И третья черта Цветаевой-подростка, это вообще редкий дар. Цветаева как поэт сформировалась очень рано. Она, как пишет о ней Пастернак, носилась над трудностями ремесла с несравненным техническим блеском. Цветаева с детских лет владеет абсолютно всеми приемами ремесла, и поэтому у нее так рано, лет с двадцати, появляется собственный голос. И отличительная особенность этого собственного голоса – это именно небывалая насыщенность, напряженность, концентрация мысли, во-первых, и то, что очень точно охарактеризовала Ахматова, во-вторых: Марина почти всегда начинает с верхнего «до», после чего у других идет спуск, а у нее подъем. Цветаева действительно поэт совершенно бешеного темперамента, уникального. И именно за счет темперамента она как-то и скрашивает ужасные противоречия собственной личности.
Этот первый ее период – самый читабельный, я бы сказал, самый чтимый – продолжается, условно говоря, до 1916 года. В каком-то смысле переломным эпизодом ее биографии стал роман с Мандельштамом в 1915 году. Надежда Яковлевна Мандельштам говорила, что для Мандельштама необходимость этого романа была в том, что нужно же с кого-то начинать. Цветаева же была уже замужем, и для нее роман с Мандельштамом был далеко не первой и далеко не главной связью. Но, кажется, она впервые в жизни столкнулась с чем-то, чего не могла понять, что было выше ее понимания. Не то чтобы она столкнулась с поэтом больше себя по дарованию – она впервые столкнулась с человеком, который не поддавался ее гипнотическому влиянию. Цветаева сама писала, что в нее невозможно не влюбиться. Она атаковала человека так, что сопротивление было просто бесполезно. А Мандельштам не влюбился, вернее, влюбился, но ненадолго. Он преодолел влияние московского хаоса. А она обломала зубы о его петербургскую строгость.

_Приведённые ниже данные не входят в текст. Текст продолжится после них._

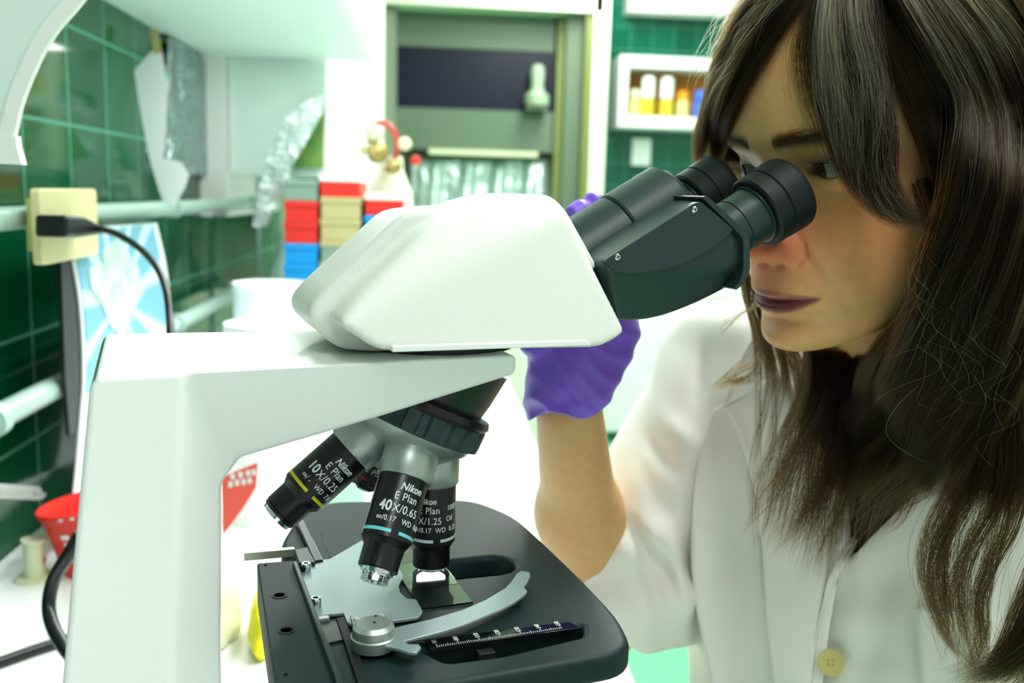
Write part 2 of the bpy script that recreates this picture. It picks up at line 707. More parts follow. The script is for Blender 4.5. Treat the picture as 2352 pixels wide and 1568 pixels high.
# hinge barrel along the top of the bridge (two turned sections)
for t0, t1, r in ((-.150, -.0835, .0232), (-.0828, -.0500, .0236)):
    latheo('hinge_barrel', [(t0, r - .0012), (t0 + .0012, r), (t1 - .0005, r), (t1, r - .0006), (t1 + .0030, r - .0035), (t1 + .0036, r * .6)], tp(0, .0185, 0.0), TD, M_black, mic, n=72)
prismo('tube_neck', [tp(-.150, .024, -.034), tp(-.108, .024, -.034), tp(-.108, .004, -.034), tp(-.150, .004, -.034)], (0, .068, 0), M_black, mic, bevel=.003)
# ------------------------------------------------------------------ nosepiece and objectives
AL = radians(25)
P0 = Vector((0, 0, .308))
AX = Vector((-sin(AL), 0, -cos(AL)))
UD = {'100': Vector((cos(AL), 0, -sin(AL))), '40': Vector((0, -1, 0)), '10': Vector((-cos(AL), 0, sin(AL))), '4': Vector((0, 1, 0))}


def odir(k):
    return (AX * cos(AL) + UD[k] * sin(AL)).normalized()


nose_p = latheo('nosepiece', [(-.010, .034), (.006, .0320), (.0135, .0305), (.0145, .0355), (.0175, .0365), (.0195, .0355)], P0 - AX * .004, AX, M_black2, mic, n=72)
# ribbed grip ring, its ribs part of the ring's own mesh
bm = bmesh.new()
n = 180
prof = [(.0165, .0), (.0175, .0), (.0260, 1), (.0290, 1), (.0300, .5)]
rings = []
ax_, u_, v_ = frame_of(AX)
for ti, (t, w) in enumerate([(.0160, 0), (.0165, 1), (.0245, 1), (.0275, .8), (.0282, 0)]):
    ring = []
    for k in range(n):
        a = 2 * pi * k / n
        ph = (k % 10) / 10
        rib = .0013 if ph > .35 else -.0006
        r = .0346 + (rib * w if ti in (1, 2, 3) else 0) - (.0012 if ti == 4 else 0)
        ring.append(bm.verts.new(P0 - AX * .001 + AX * t + (u_ * cos(a) + v_ * sin(a)) * r))
    rings.append(ring)
for a, b in zip(rings[:-1], rings[1:]):
    for k in range(n):
        bm.faces.new((a[k], a[(k + 1) % n], b[(k + 1) % n], b[k]))
bm.faces.new(rings[0])
bm.faces.new(rings[-1])
obj('grip_ring', bm, M_grip, nose_p, angle=30)
latheo('turret_cone', [(.026, .0330), (.030, .0315), (.0385, .022), (.042, .010), (.043, 0)], P0, AX, M_alu, nose_p, n=72)

math_deg = lambda r: r * 180 / pi
BAND = {'100': ('band_white', lin(205, 225, 228)), '40': ('band_blue', lin(110, 215, 228)), '10': ('band_yellow', lin(212, 208, 20)), '4': ('band_red', lin(150, 20, 35))}
LINES = {
    '40': [('Nikon', .0628, .0050, 1, -2), ('E Plan', .0679, .0054, 0, -10), ('40', .0738, .0070, 1, -38), ('X/0.65', .0738, .0056, 0, None), ('\u221e/0.17   WD  0.65', .0786, .0037, 0, -38)],
    '100': [('Nikon', .0632, .0042, 1, -34), ('E Plan', .0682, .0050, 0, -32), ('10', .0738, .0066, 1, -72), ('0X/1.25', .0738, .0050, 0, None), ('Oil', .0728, .0040, 0, 36), ('100X', .0672, .0040, 0, 38), ('\u221e/0.17  WD  0.23', .0782, .0037, 0, -46)],
    '10': [('Nikon', .0640, .0048, 1, -4), ('E Plan', .0690, .0054, 0, -12), ('10', .0748, .0068, 1, -42), ('X/0.25', .0748, .0056, 0, None), ('\u221e/ -   WD  7.0', .0796, .0037, 0, -36)],
    '4': [('4x', .0560, .0036, 0, -22), ('E Plan', .0610, .0048, 0, -12)],
}
for k in ('100', '40', '10', '4'):
    d = odir(k)
    # which way faces the camera
    camL = MW.inverted() @ Vector(CAM)
    mid = P0 + d * .07
    w = (camL - mid)
    w = (w - d * w.dot(d)).normalized()
    up = -d
    rt = up.cross(w)           # to the right as seen from the camera
    rt = -rt if rt.dot(Vector(MW.inverted().to_3x3() @ Vector(CR))) < 0 else rt
    short = k == '4'
    e = .068 if short else .0855
    prof = [(.053, .0118), (.0555, .0122), (e, .0122), (e + .0002, .0119), (e + .0026, .0106)]
    if short:
        prof += [(e + .0035, .0085), (e + .006, .0085), (e + .0063, 0)]
    else:
        prof += [(e + .0032, .0100), (e + .0038, .0098), (.0990, .0096), (.0995, .0090)] + ([(.0996, 0)] if k != '10' else [(.0996, .0094), (.1012, .0090), (.1013, 0)])
    ob = latheo('objective', prof, P0, d, M_glossblk if False else M_black2, mic, n=72)
    latheo('collar', [(.036, .0125), (.0405, .0134), (.0410, .0137), (.0545, .0135), (.0555, .0128), (.0556, .0118)], P0, d, M_alu, ob, n=72)
    # colour code ring with its gap
    bname, bc = BAND[k]
    mb = mat(bname, bc, 0.4)
    bm = bmesh.new()
    tb = e - .0035
    wd = .0016
    rr = .01225
    for a0, a1 in ((-165, 4), (22, 150)):
        N = 40
        pr = None
        for i in range(N + 1):
            a = radians(a0 + (a1 - a0) * i / N)
            q = w * cos(a) + rt * sin(a)
            c = [bm.verts.new(P0 + d * tt + q * r2) for tt, r2 in ((tb, rr), (tb + wd, rr), (tb + wd, rr - .0003), (tb, rr - .0003))]
            if pr:
                for j in range(4):
                    bm.faces.new((pr[j], c[j], c[(j + 1) % 4], pr[(j + 1) % 4]))
            else:
                bm.faces.new(c)
            pr = c
        bm.faces.new(pr)
    obj('color_ring', bm, mb, ob, smooth=True)
    for body, t, size, boldf, a0 in LINES[k]:
        me = text_mesh(body, size, bold=size * (.028 if boldf else .004), shear=.25 if body == 'Nikon' else 0, extrude=.00008, spacing=1.05)
        R0 = .01233
        if a0 is None:
            a0 = a_end + 2
        a_end = a0 + math_deg(max(v.co.x for v in me.vertices) * .86 / R0)
        for v in me.vertices:
            a = radians(a0) + v.co.x * .86 / R0
            q = w * cos(a) + rt * sin(a)
            v.co = P0 + d * (t - v.co.y) + q * (R0 + v.co.z)
        me.materials.clear()
        link('marking', me, M_print, ob, smooth=False)
    if k == '40':
        latheo('front_mount', [(.0996, .0078), (.1012, .0076), (.1014, .0066), (.1022, .0066), (.1023, .0040), (.1060, .0028), (.1061, 0)], P0, d, M_chrome, ob, n=48)
        bm = bmesh.new()
        for i in range(8):
            a = 2 * pi * i / 8
            q = w * cos(a) + rt * sin(a)
            q2 = -w * sin(a) + rt * cos(a)
            prism(bm, [P0 + d * .1022 + q * r2 + q2 * s2 for r2, s2 in ((.0066, -.0017), (.0066, .0017), (.0036, .0010), (.0036, -.0010))], d * .0032)
        obj('slotted_tip', bm, M_chrome, ob, bevel=.0003)
    if k == '100':
        latheo('front_mount', [(.0996, .0068), (.1008, .0068), (.1010, .0060), (.1018, .0058), (.1024, .0030), (.1025, 0)], P0, d, M_chrome, ob, n=48)
    if k == '10':
        latheo('front_mount', [(.1012, .0084), (.1032, .0080), (.1030, .0066), (.1026, 0)], P0, d, M_chrome, ob, n=48)
    if k == '4':
        latheo('front_mount', [(e + .0062, .0080), (e + .0075, .0078), (e + .0076, 0)], P0, d, M_chrome, ob, n=48)

# ------------------------------------------------------------------ stage
ZS = .205
outl = rounded([T(679, 1188, ZS), T(700, 1168, ZS), T(760, 1150, ZS), T(1085, 1144, ZS), T(1182, 1182, ZS), (.0735, .030), (.0722, -.030), (.0690, -.080), (.0600, -.1120), (-.0700, -.1150), (-.0700, .060)], .016, 6)
slot = []
for cx, cy, a0, a1 in ((.0330, -.0020, -90, 90), (-.0060, .0000, 90, 270)):
    for i in range(13):
        a = radians(a0 + (a1 - a0) * i / 12)
        slot.append((cx + .0118 * cos(a), cy + .0118 * sin(a)))
win = rounded([(-.0290, -.0800), (.0490, -.0815), (.0440, -.0915), (.0040, -.0975), (-.0210, -.0965)], .0035, 4)
stage = plate('stage', outl, [slot, win], ZS - .013, ZS, M_stage, mic, bevel=.0035, seg=4)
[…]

Непонятно, чего он испугался. Возможно, темперамент ее показался ему избыточным, а может быть, что еще более вероятно, что Цветаева в любви чрезмерно эгоистична. Так или иначе, соприкоснувшись, они очень быстро разлетелись. Но именно на цикле посвящения Мандельштаму в ее стихи приходит настоящее отчаяние и особая, прежде не бывшая свобода.